With its resounding destruction of the ISO complete, Evil Incorporated has turned its attention back to Yahoo, and redoubled its efforts to assimilate the search outfit. As always, Linux Journal Breaking News is here with coverage, analysis, and a bit of snarky commentary on the situation.

Microsoft CEO Steve Ballmer — in full Dr. Evil mode, and with all the credibility of the same — delivered Big Evil's ultimatum yesterday, promising the already-expected proxy battle if Yahoo doesn't surrender within three weeks, even going as far as threatening to cut the offering price. The announcement is a bold one, considering that rumors going around Wall Street have it that Microsoft can't find anyone willing to be on the takeover board.

Perhaps bolder is the threat to lower the buying price, as a bit of second-grade arithmetic shows the deal has lost most of its value in the last two months. The deal is generally reported as being worth $44 billion, a 60% premium on Yahoo's stock price. However, that's far from the current reality: Yahoo's stock price has risen approximately 47% since the offer was made, while Microsoft's has dropped around 9%. Yahoo shares closed at $19.18 on January 31 — the day before the offer, cited by Microsoft as the basis for it's pricing — while Microsoft shares were at $32.60. On Friday, Yahoo shares closed at $28.36, while Microsoft was down to $29.16.¹

Now, we're not market analysts, but in a deal that involves 50% Microsoft stock, the overall effect is that Microsoft's 60% premium is now somewhere around 10%. That's not exactly a huge incentive for Yahoo shareholders, especially the ones who'll get stuck with piles of slowly-sliding Microsoft shares.

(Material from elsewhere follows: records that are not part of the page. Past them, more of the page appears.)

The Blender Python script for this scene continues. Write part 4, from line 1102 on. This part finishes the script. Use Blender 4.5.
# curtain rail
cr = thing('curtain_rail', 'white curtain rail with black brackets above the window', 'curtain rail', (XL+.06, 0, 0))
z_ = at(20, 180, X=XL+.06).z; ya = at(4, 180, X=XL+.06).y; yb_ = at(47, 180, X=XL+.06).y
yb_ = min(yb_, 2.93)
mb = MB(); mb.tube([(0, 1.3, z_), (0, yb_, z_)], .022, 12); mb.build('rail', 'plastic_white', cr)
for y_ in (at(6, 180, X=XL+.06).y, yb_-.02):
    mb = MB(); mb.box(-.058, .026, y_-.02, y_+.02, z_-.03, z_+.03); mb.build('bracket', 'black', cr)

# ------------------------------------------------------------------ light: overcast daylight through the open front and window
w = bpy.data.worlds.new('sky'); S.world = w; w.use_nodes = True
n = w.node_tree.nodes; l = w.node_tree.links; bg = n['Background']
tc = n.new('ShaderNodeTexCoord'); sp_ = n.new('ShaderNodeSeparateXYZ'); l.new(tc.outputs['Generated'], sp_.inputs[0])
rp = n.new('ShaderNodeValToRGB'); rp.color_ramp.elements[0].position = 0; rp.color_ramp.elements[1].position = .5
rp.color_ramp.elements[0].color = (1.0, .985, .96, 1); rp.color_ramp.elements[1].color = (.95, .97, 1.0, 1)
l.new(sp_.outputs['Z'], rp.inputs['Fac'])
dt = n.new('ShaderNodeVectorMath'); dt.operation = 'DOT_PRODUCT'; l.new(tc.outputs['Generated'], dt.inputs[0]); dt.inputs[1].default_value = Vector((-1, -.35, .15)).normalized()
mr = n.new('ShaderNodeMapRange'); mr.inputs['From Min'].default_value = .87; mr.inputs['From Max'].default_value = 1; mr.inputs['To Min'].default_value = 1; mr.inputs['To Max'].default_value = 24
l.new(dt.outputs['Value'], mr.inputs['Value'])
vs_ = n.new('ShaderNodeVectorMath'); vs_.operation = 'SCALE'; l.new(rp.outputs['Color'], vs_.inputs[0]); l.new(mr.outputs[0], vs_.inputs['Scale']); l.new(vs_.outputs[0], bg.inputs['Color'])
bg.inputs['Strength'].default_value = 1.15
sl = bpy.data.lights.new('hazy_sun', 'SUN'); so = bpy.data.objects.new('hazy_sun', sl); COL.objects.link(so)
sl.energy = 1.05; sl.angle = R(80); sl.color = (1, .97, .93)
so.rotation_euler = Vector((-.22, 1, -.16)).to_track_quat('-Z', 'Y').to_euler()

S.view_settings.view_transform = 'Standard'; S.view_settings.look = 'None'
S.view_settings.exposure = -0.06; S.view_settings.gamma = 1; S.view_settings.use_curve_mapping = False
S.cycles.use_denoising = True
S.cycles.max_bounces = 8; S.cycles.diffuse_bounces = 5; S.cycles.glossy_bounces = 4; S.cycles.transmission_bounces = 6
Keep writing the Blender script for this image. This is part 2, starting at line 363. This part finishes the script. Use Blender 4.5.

As it stands, a three-point gain would wipe out the premium entirely, so it's hardly the time to be threatening cuts.

"During these two months of inactivity, the Internet has continued to march on, while the public equity markets and overall economic conditions have weakened considerably" reads Ballmer's letter. "By any fair measure, the large premium we offered in January is even more significant today." Considering the above, it seems a strange statement from a man with a mathematics degree from Harvard; must be the New Math at work.

For now, we're all anxious spectators, consigned to gasp in horror at the Apache dance playing out before us.

¹Source: Google Finance, as of April 5, 2008.